• YOUR TASK:
Reproduce each of the lines word for word.

++++++

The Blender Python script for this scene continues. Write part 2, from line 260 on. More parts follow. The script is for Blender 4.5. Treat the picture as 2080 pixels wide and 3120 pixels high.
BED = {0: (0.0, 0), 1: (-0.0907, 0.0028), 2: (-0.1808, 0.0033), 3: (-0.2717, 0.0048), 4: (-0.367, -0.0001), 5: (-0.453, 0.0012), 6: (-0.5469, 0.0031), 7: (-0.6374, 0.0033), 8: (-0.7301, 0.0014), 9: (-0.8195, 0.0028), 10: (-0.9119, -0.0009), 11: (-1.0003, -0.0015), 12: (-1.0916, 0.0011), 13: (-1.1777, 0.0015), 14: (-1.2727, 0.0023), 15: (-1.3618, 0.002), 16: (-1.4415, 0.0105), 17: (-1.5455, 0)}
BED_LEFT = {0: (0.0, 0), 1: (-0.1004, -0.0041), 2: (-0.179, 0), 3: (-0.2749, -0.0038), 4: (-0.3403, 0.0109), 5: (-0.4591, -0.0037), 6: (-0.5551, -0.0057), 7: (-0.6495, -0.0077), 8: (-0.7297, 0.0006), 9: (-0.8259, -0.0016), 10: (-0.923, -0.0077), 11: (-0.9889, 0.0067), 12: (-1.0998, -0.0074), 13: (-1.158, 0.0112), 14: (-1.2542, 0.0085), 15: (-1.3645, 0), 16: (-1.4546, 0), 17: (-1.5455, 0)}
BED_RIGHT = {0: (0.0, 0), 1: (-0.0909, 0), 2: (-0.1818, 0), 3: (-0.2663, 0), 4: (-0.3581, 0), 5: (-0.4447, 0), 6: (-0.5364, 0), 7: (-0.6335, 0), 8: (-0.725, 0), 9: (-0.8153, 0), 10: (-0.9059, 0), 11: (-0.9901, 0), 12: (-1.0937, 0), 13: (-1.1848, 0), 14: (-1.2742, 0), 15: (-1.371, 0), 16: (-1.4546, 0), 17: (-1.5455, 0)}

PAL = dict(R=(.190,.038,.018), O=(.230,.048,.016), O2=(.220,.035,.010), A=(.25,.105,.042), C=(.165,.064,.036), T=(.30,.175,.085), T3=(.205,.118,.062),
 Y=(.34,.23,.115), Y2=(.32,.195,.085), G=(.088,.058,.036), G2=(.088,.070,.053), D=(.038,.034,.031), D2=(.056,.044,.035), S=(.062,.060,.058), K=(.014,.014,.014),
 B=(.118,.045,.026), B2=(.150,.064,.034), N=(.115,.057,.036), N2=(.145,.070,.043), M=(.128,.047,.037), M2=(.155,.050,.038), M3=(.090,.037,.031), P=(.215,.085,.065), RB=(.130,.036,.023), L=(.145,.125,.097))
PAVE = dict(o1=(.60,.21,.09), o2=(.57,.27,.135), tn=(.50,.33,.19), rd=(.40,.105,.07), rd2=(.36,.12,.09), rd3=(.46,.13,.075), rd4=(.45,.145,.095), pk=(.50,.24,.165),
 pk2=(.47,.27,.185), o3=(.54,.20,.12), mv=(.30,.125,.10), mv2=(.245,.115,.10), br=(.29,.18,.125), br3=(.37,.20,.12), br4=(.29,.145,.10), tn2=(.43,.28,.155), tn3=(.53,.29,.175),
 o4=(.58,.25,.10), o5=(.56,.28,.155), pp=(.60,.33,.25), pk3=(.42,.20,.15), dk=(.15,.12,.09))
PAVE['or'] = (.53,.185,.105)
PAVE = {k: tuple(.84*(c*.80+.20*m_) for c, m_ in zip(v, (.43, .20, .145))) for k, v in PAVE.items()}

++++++

• OUTPUT FOR THIS EXERCISE:
The Blender Python script for this scene continues. Write part 2, from line 260 on. More parts follow. The script is for Blender 4.5. Treat the picture as 2080 pixels wide and 3120 pixels high.
BED = {0: (0.0, 0), 1: (-0.0907, 0.0028), 2: (-0.1808, 0.0033), 3: (-0.2717, 0.0048), 4: (-0.367, -0.0001), 5: (-0.453, 0.0012), 6: (-0.5469, 0.0031), 7: (-0.6374, 0.0033), 8: (-0.7301, 0.0014), 9: (-0.8195, 0.0028), 10: (-0.9119, -0.0009), 11: (-1.0003, -0.0015), 12: (-1.0916, 0.0011), 13: (-1.1777, 0.0015), 14: (-1.2727, 0.0023), 15: (-1.3618, 0.002), 16: (-1.4415, 0.0105), 17: (-1.5455, 0)}
BED_LEFT = {0: (0.0, 0), 1: (-0.1004, -0.0041), 2: (-0.179, 0), 3: (-0.2749, -0.0038), 4: (-0.3403, 0.0109), 5: (-0.4591, -0.0037), 6: (-0.5551, -0.0057), 7: (-0.6495, -0.0077), 8: (-0.7297, 0.0006), 9: (-0.8259, -0.0016), 10: (-0.923, -0.0077), 11: (-0.9889, 0.0067), 12: (-1.0998, -0.0074), 13: (-1.158, 0.0112), 14: (-1.2542, 0.0085), 15: (-1.3645, 0), 16: (-1.4546, 0), 17: (-1.5455, 0)}
BED_RIGHT = {0: (0.0, 0), 1: (-0.0909, 0), 2: (-0.1818, 0), 3: (-0.2663, 0), 4: (-0.3581, 0), 5: (-0.4447, 0), 6: (-0.5364, 0), 7: (-0.6335, 0), 8: (-0.725, 0), 9: (-0.8153, 0), 10: (-0.9059, 0), 11: (-0.9901, 0), 12: (-1.0937, 0), 13: (-1.1848, 0), 14: (-1.2742, 0), 15: (-1.371, 0), 16: (-1.4546, 0), 17: (-1.5455, 0)}

PAL = dict(R=(.190,.038,.018), O=(.230,.048,.016), O2=(.220,.035,.010), A=(.25,.105,.042), C=(.165,.064,.036), T=(.30,.175,.085), T3=(.205,.118,.062),
 Y=(.34,.23,.115), Y2=(.32,.195,.085), G=(.088,.058,.036), G2=(.088,.070,.053), D=(.038,.034,.031), D2=(.056,.044,.035), S=(.062,.060,.058), K=(.014,.014,.014),
 B=(.118,.045,.026), B2=(.150,.064,.034), N=(.115,.057,.036), N2=(.145,.070,.043), M=(.128,.047,.037), M2=(.155,.050,.038), M3=(.090,.037,.031), P=(.215,.085,.065), RB=(.130,.036,.023), L=(.145,.125,.097))
PAVE = dict(o1=(.60,.21,.09), o2=(.57,.27,.135), tn=(.50,.33,.19), rd=(.40,.105,.07), rd2=(.36,.12,.09), rd3=(.46,.13,.075), rd4=(.45,.145,.095), pk=(.50,.24,.165),
 pk2=(.47,.27,.185), o3=(.54,.20,.12), mv=(.30,.125,.10), mv2=(.245,.115,.10), br=(.29,.18,.125), br3=(.37,.20,.12), br4=(.29,.145,.10), tn2=(.43,.28,.155), tn3=(.53,.29,.175),
 o4=(.58,.25,.10), o5=(.56,.28,.155), pp=(.60,.33,.25), pk3=(.42,.20,.15), dk=(.15,.12,.09))
PAVE['or'] = (.53,.185,.105)
PAVE = {k: tuple(.84*(c*.80+.20*m_) for c, m_ in zip(v, (.43, .20, .145))) for k, v in PAVE.items()}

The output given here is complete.